Diário irregular
23 de Julho
“É a altura de comunicar a este conselho, em absoluta e total confidencialidade, com perdão da redundância, que os serviços de espionagem que se encontram sob as minhas ordens, ou melhor, que dependem do ministério a meu cargo, não excluem a hipótese de que o sucedido tenha as suas verdadeiras raízes no exterior, que isto que estamos vendo seja só a ponta do icebergue de uma gigantesca conjura internacional de desestabilização, provavelmente de inspiração anarquista, a qual, por motivos que ainda ignoramos, teria escolhido o nosso país como primeira cobaia” – José Saramago, Ensaio sobre a Lucidez
Nada assume tantas formas quanto o ser humano. Só o Criador conhecerá as razões porque há coincidências tão estranhas na vida que melhor poderiam ser chamadas como intermitências da morte. Como o livro. Na mesma altura que um homem é eliminado numa prisão norte-americana pela violência que gerou contra inocentes abatidos à queima-roupa, ao jeito de vendetta, em razão da carnificina do 11 de Setembro e apenas por serem de aspecto ou possuírem nome árabe, um outro homem preparava-se para perpetrar mais um brutal atentado contra outros igualmente inocentes, gente indefesa, jovens, numa outra latitude, mas muitos deles também de origem ou nome árabe. O que aproxima esses actos é o mesmo que nos transforma em bestas. A violência. O extremismo, a cegueira ideológica, é a máscara que permite chegar ao fim o que devia morrer à nascença.

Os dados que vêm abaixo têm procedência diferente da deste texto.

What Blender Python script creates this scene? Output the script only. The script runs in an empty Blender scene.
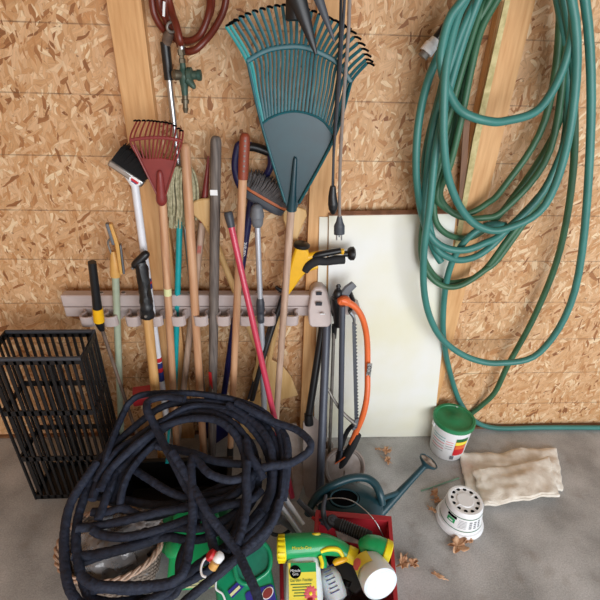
import bpy, bmesh, math, random
from mathutils import Vector as V, Matrix, noise
random.seed(7)
S = bpy.context.scene; COL = S.collection
rad = math.radians
# ------------------------------------------------------------------ camera
CAM = V((0, -1.66, 1.72)); FPX = 450.0
RC = (Matrix.Rotation(rad(-4.2), 3, 'Z') @ Matrix.Rotation(rad(90-29.8), 3, 'X') @ Matrix.Rotation(rad(2.0), 3, 'Z'))
cd = bpy.data.cameras.new('camera'); co = bpy.data.objects.new('camera', cd); COL.objects.link(co)
co.location = CAM; co.rotation_euler = RC.to_euler(); cd.sensor_width = 36; cd.lens = FPX/600*36; cd.clip_start = .01
S.camera = co
def ray(px, py): return RC @ V(((px-300)/FPX, -(py-300)/FPX, -1))
def P(px, py, off=0.0):                      # photo point at a distance off in front of the wall
    d = ray(px, py); return CAM + d*((-off-CAM.y)/d.y)
def G(px, py, z=0.0):                        # photo point at height z
    d = ray(px, py); return CAM + d*((z-CAM.z)/d.z)
def H(px, py, dz=0.0):                       # photo point on the sloping lie of the black hose coil
    n = V((0, -.27, 1)); p0 = V((0, -.25, .46+dz)); d = ray(px, py)
    return CAM + d*((p0-CAM).dot(n)/d.dot(n))
# ------------------------------------------------------------------ materials
def srgb(h):
    h = h.lstrip('#'); c = [int(h[i:i+2], 16)/255 for i in (0, 2, 4)]
    return tuple((x/12.92 if x <= .04045 else ((x+.055)/1.055)**2.4) for x in c)+(1,)
MC = {}
def mat(name, col, rough=.5, metal=0, var=.12, scale=30, bump=0, bscale=120, col2=None, trans=0, stretch=(1, 1, 1), coat=0, alpha=1, detail=4, sss=0):
    if name in MC: return MC[name]
    m = bpy.data.materials.new(name); m.use_nodes = True; MC[name] = m
    nt = m.node_tree; N = nt.nodes; L = nt.links; b = N['Principled BSDF']
    c = srgb(col); c2 = srgb(col2) if col2 else tuple(x*(1-var*2) for x in c[:3])+(1,)
    tc = N.new('ShaderNodeTexCoord'); mp = N.new('ShaderNodeMapping'); mp.inputs['Scale'].default_value = stretch
    L.new(tc.outputs['Object'], mp.inputs[0])
    no = N.new('ShaderNodeTexNoise'); no.inputs['Scale'].default_value = scale; no.inputs['Detail'].default_value = detail
    L.new(mp.outputs[0], no.inputs['Vector'])
    r = N.new('ShaderNodeValToRGB'); r.color_ramp.elements[0].position = .35; r.color_ramp.elements[1].position = .65
    r.color_ramp.elements[0].color = c2; r.color_ramp.elements[1].color = c
    L.new(no.outputs[0], r.inputs[0]); L.new(r.outputs[0], b.inputs['Base Color'])
    b.inputs['Roughness'].default_value = rough; b.inputs['Metallic'].default_value = metal
    b.inputs['Transmission Weight'].default_value = trans; b.inputs['Coat Weight'].default_value = coat
    b.inputs['Alpha'].default_value = alpha
    if sss:
        b.inputs['Subsurface Weight'].default_value = sss; b.inputs['Subsurface Scale'].default_value = .02
    if bump:
        n2 = N.new('ShaderNodeTexNoise'); n2.inputs['Scale'].default_value = bscale; L.new(mp.outputs[0], n2.inputs['Vector'])
        bp = N.new('ShaderNodeBump'); bp.inputs['Strength'].default_value = bump; bp.inputs['Distance'].default_value = .003
        L.new(n2.outputs[0], bp.inputs['Height']); L.new(bp.outputs[0], b.inputs['Normal'])
    return m
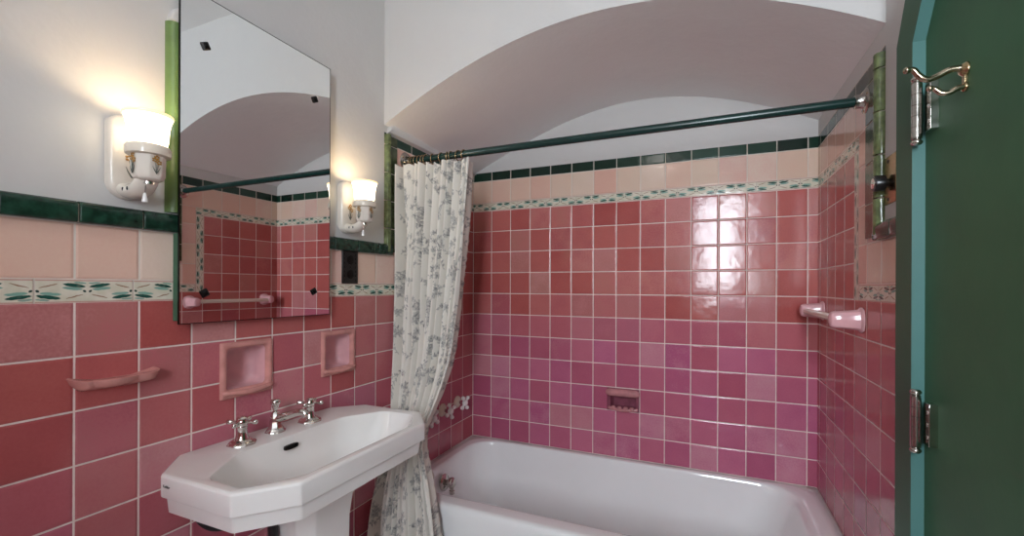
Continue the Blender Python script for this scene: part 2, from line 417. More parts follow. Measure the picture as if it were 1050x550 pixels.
# plaster shoulder above the alcove's left tiles and above the cabinet's green trim
mb = MB(); pr = []
for k in range(9):
    a = PI/2*k/8; pr.append((.617+.045-.045*math.cos(a), 1.831+.048*math.sin(a)))
pr += [(1.06, 1.879), (1.06, 1.831)]
mb.loft([[(0, y, z) for y, z in pr], [(.022, y, z) for y, z in pr]])
struct(mb.build('trim_5', M['plaster'], angle=35, bevel=.004))
mb = MB()
pr = [(0, 1.815), (.016, 1.822), (.017, 1.850), (.006, 1.882), (0, 1.90)]
mb.loft([[(x, YF+.012+(.028 if z > 1.84 else 0), z) for x, z in pr], [(x, YB-.001, z) for x, z in pr]])
struct(mb.build('trim_6', M['plaster'], angle=60))

# door, casing, hinges
def prism_x(mb, poly, x0, x1, mi=0): mb.loft([[(x0, y, z) for y, z in poly], [(x1, y, z) for y, z in poly]], mi=mi)
mb = MB(); prism_x(mb, dpoly(.018), W+.0015, W+.040)
door = struct(mb.build('door_1', M['doorgreen'], angle=30, bevel=.002))
mb = MB()
o, i = [(1.238, 0), (1.238, 1.756), (1.062, 2.045+.03), (.423, 2.075), (.247, 1.756), (.247, 0)], dpoly(0)
for k in range(5):
    a, b, c, d = o[k], o[k+1], i[k+1], i[k]
    q = [a, b, c, d]
    xo, xi = W-.020, W+.003
    mb.add([(xo, *p) for p in q] + [(xi, *p) for p in q], [(0,1,2,3)], 0)                       # face
    n = len(mb.v) - 8
    mb.f += [(n+0, n+1, n+5, n+4)]; mb.m += [0]                                                   # outer return
    mb.f += [(n+3, n+2, n+6, n+7)]; mb.m += [1]                                                   # inner return
struct(mb.build('trim_7', [M['casinggreen'], M['daylitedge']], smooth=False))
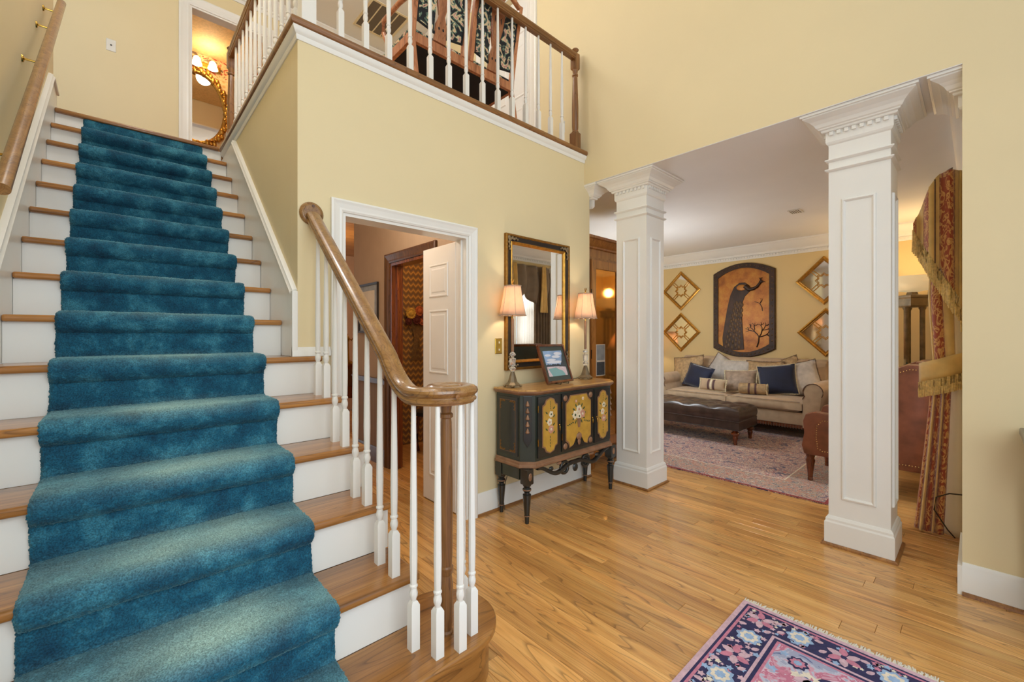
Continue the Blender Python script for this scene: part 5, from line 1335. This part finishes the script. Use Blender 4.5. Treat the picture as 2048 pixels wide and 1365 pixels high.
# ------------------------------------------------------------------ leather wing chair
wc = thing('wing_chair', 'brown leather wing chair with nailhead trim beyond the front column', 'armchair', (4.60, .24, 0))
def xprism(poly, x0, x1, name, mat, par=wc, bev=.012): return MB().prism(poly, x0, x1, 'x').build(name, mat, par, bev, smooth=50)
side = [(.02, .25), (.84, .25), (.86, .33), (.84, .44), (.85, .55), (.83, .615), (.76, .645), (.50, .62), (.36, .66), (.30, .85), (.26, 1.04), (.14, 1.10), (-.02, 1.10), (-.03, .80), (-.0, .45)]
for x0 in (0.0, .64): xprism(side, x0, x0+.10, 'arm_wing', 'brown_leather', bev=.018)
bx('seat', 'brown_leather', wc, .10, .10, .25, .64, .82, .46, bevel=.03, smooth=50)
xprism([(.0, .40), (.16, .40), (.10, 1.12), (-.05, 1.12)], .10, .64, 'backrest', 'brown_leather')
nh = MB()
def nails(pts, dx):
    for i in range(len(pts)-1):
        a, b_ = pts[i], pts[i+1]; l = sqrt((a[0]-b_[0])**2+(a[1]-b_[1])**2); n_ = max(1, int(l/.018))
        for q in range(n_): nh.ball((dx, a[0]+(b_[0]-a[0])*q/n_, a[1]+(b_[1]-a[1])*q/n_), .003, .0055, .0055, 6)
nails([(.70, .30), (.735, .32), (.745, .42), (.74, .52), (.70, .57), (.40, .57)], -.002); nails([(.40, .30), (.70, .30)], -.002)
nails([(.02, 1.06), (.13, 1.06), (.22, 1.02)], -.002); nails([(.04, .30), (.36, .30)], -.002)
n_ = nh.build('nailheads', 'nailhead', wc, smooth=60); n_['kind'] = 'stuff'
for x in (.05, .69):
    MB().lathe([(.018, 0), (.022, .012), (.018, .03), (.021, .034), (.020, .05), (.032, .15), (.038, .185), (.030, .205), (.036, .225), (.036, .255)], 14, (x, .80, .010)).build('leg', 'mahogany', wc, smooth=45)
    MB().prism([(-.06, 0), (-.02, 0), (.07, .255), (.01, .255)], x-.022, x+.022, 'x').build('leg', 'mahogany', wc, .004)
tag(MB().prism([(.0, .0), (.30, 0), (.28, .20), (.02, .20)], 0, .46, 'z', Matrix.Translation((4.72, .36, .461))).build('seat_cushion', 'brown_leather', None, .015, smooth=50), 'loose brown seat cushion on the wing chair', 'cushion')

# ------------------------------------------------------------------ corner lamps and tables
tl = thing('column_torchiere', 'triple column torchiere lamp with alabaster bowl in the corner', 'lamp', (6.75, .52, 0))
MB().lathe([(.20, 0), (.20, .04), (.17, .06), (.16, .10), (.13, .12)], 6).build('base', 'stone_bronze', tl)
for q in range(3):
    a = q*2*pi/3+.5; MB().lathe([(.030, .12), (.034, .14), (.024, .16), (.024, 1.62), (.034, 1.64), (.034, 1.66)], 12, (.085*cos(a), .085*sin(a), 0)).build('shaft', 'stone_bronze', tl, smooth=40)
MB().lathe([(.13, 1.655), (.15, 1.67), (.15, 1.75), (.17, 1.765), (.17, 1.785), (.06, 1.80), (.05, 1.83)], 6).build('capital', 'stone_bronze', tl)
MB().lathe([(.03, 1.825), (.14, 1.85), (.22, 1.90), (.265, 1.96), (.275, 2.0), (.265, 2.0), (.20, 1.91), (.03, 1.85)], 28).build('bowl', 'lit_bowl', tl, smooth=50)
point('torchiere_bulb', (6.75, .52, 2.12), 9, (1, .74, .40), .08)
et = thing('end_table', 'dark round end table by the right arm of the sofa', 'table', (6.62, .93, 0))
MB().lathe([(.30, .62), (.31, .63), (.31, .65), (.29, .66)], 28).build('top', 'walnut', et, smooth=40)
MB().lathe([(.06, .02), (.05, .10), (.025, .18), (.04, .40), (.025, .50), (.08, .62)], 16).build('pedestal', 'walnut', et, smooth=45)
MB().lathe([(.20, 0), (.20, .02), (.08, .04)], 24, (0, 0, .009)).build('base', 'walnut', et)
tb = thing('shade_lamp', 'cream shaded table lamp behind the wing chair', 'lamp', (6.62, .86, .6605))
MB().lathe([(.08, 0), (.08, .015), (.03, .03), (.05, .12), (.07, .22), (.03, .34), (.012, .38), (.012, .50)], 18).build('base', 'stone_bronze', tb, smooth=45)
s_ = MB().lathe([(.24, .42), (.10, .70)], 24, cap=False).build('shade', 'lamp_shade_cloth', tb, smooth=60); s_.modifiers.new('t', 'SOLIDIFY').thickness = .002
point('shade_lamp_bulb', (6.62, .86, 1.20), 4, (1, .78, .5), .03)
lt = thing('lamp_table', 'dark side table at the left end of the sofa', 'table', (6.75, 3.86, 0))
MB().rect_lathe([(0, .63), (.01, .64), (.01, .655), (0, .66)], -.28, .28, -.26, .26).build('top', 'walnut', lt)
bx('case', 'walnut', lt, -.26, -.24, .10, .26, .24, .63, bevel=.004)
for x in (-.24, .20):
    for y in (-.22, .18): bx('leg', 'walnut', lt, x, y, 0, x+.04, y+.04, .10)
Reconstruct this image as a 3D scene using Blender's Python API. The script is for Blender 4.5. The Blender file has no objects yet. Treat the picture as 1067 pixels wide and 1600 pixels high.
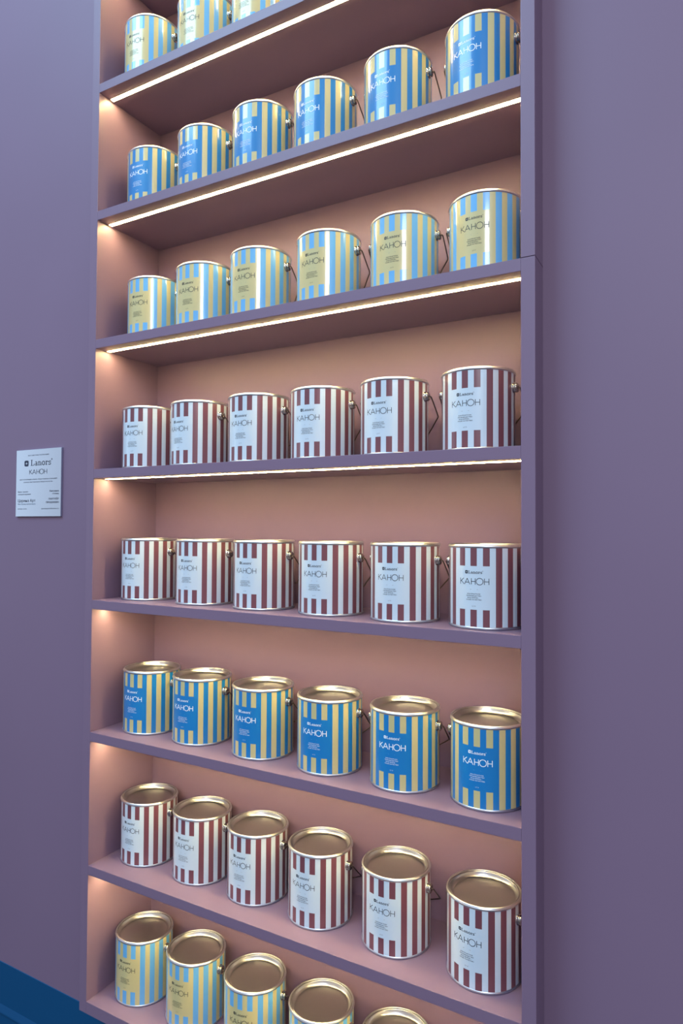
import bpy, bmesh, math, random
from mathutils import Matrix, Vector

random.seed(7)
S = bpy.context.scene
COL = S.collection
PI = math.pi

# ------------------------------------------------------------------ camera
yaw, pitch, roll = -0.5089244, 0.0243784, 0.0054037
fwd = Vector((math.sin(yaw) * math.cos(pitch), math.cos(yaw) * math.cos(pitch), math.sin(pitch)))
rgt = Vector((math.cos(yaw), -math.sin(yaw), 0))
up = rgt.cross(fwd)
r2 = math.cos(roll) * rgt + math.sin(roll) * up
u2 = -math.sin(roll) * rgt + math.cos(roll) * up
cd = bpy.data.cameras.new('camera')
cam = bpy.data.objects.new('camera', cd)
COL.objects.link(cam)
M = Matrix.Identity(4)
for i in range(3):
    M[i][0], M[i][1], M[i][2] = r2[i], u2[i], -fwd[i]
M[0][3], M[1][3], M[2][3] = 1.55086, -1.31950, 0.20893
cam.matrix_world = M
cd.sensor_fit = 'AUTO'
cd.sensor_width = 36
cd.lens = 36 * 1040.31 / 1600
cd.clip_start = 0.02
S.camera = cam

# ------------------------------------------------------------------ exposure, world, lights
S.view_settings.view_transform = 'Standard'
S.view_settings.look = 'None'
S.view_settings.gamma = 1
S.view_settings.exposure = 0.3
S.view_settings.use_curve_mapping = False

w = bpy.data.worlds.new('room_light')
S.world = w
w.use_nodes = True
nt = w.node_tree
bg = nt.nodes['Background']
tcw = nt.nodes.new('ShaderNodeTexCoord')
sxw = nt.nodes.new('ShaderNodeSeparateXYZ')
mrw = nt.nodes.new('ShaderNodeMapRange')
mrw.inputs['From Min'].default_value = -1
rw = nt.nodes.new('ShaderNodeValToRGB')
nt.links.new(tcw.outputs['Generated'], sxw.inputs[0])
nt.links.new(sxw.outputs['Z'], mrw.inputs['Value'])
nt.links.new(mrw.outputs['Result'], rw.inputs['Fac'])
rw.color_ramp.elements[0].position = 0.30          # floor side of the room: dim and warm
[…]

Enquanto escutava a voz melodiosa de Sofia Escobar, numa húmida noite de Verão, via desfilar as imagens das últimas vinte e quatro horas. O contraste não podia ser maior. Quantos dos que ali estavam pensariam no mesmo?
Os últimos tempos têm revelado a existência de sociedades livres e democráticas onde a violência coexiste com a mais absoluta quietude. Acreditar que numa democracia a existência de leis, tribunais e polícias, num quadro de instituições funcionando regularmente, permitiria considerar a violência controlada, nunca passou de uma utopia. Para que serve uma democracia se o funcionamento regular das suas instituições não consegue garantir a segurança dos indefesos ou o controlo da violência? Uma democracia que se mostra incapaz de garantir a vida é uma democracia que claudica na sua tarefa primordial. E apesar disso a liberdade continua a ser um meio de controlo da violência.
Ainda só passaram trinta dias. Durante estes trinta dias, com excepção das crises de já se falava antes, e de futilidades, só se falou dos dois membros do Governo mais próximos do primeiro-ministro, de privatizações, agentes secretos e lojas maçónicas. Por causa disso vem aí novo inquérito.
A explicação dada foi pouco perceptível. Fiquei sem saber se esse inquérito visará a actividade conhecida dos “serviços secretos” ou a actividade conhecida de alguns homens que trabalharam para os “serviços secretos”. Também há a hipótese de visar a obtenção de informações sobre a circulação de “agentes secretos” entre a República e empresas privadas. Ou a qualidade da informação disponibilizada por esses “serviços secretos” a terceiros. Ou, quem sabe, as condições de trabalho e de formação oferecidas pelo “mercado” a ex-deputados e a “agentes secretos” nos intervalos das “operações secretas”, tendo em vista a revisão da legislação laboral.
Em todo o caso, antes que alguém venha dizer que há uma diferença entre conhecimento formal e informal, oxalá que o primeiro-ministro possa pedir ao instrutor do inquérito a respectiva “agilização”. Depois do que aconteceu há uns anos com a divulgação de uma lista de espiões e de em Belém se ter descoberto um “espião” do seu antecessor, que ia à Madeira tomar notas das conversas alheias sob o olhar desconfiado do Presidente da República, os nossos “serviços secretos” ficaram com a notação suspensa. Seria trágico se numa altura destas as agências de notação baixassem o rating de alguns colaboradores do primeiro-ministro para a categoria de “lixo”. José Saramago já cá não está.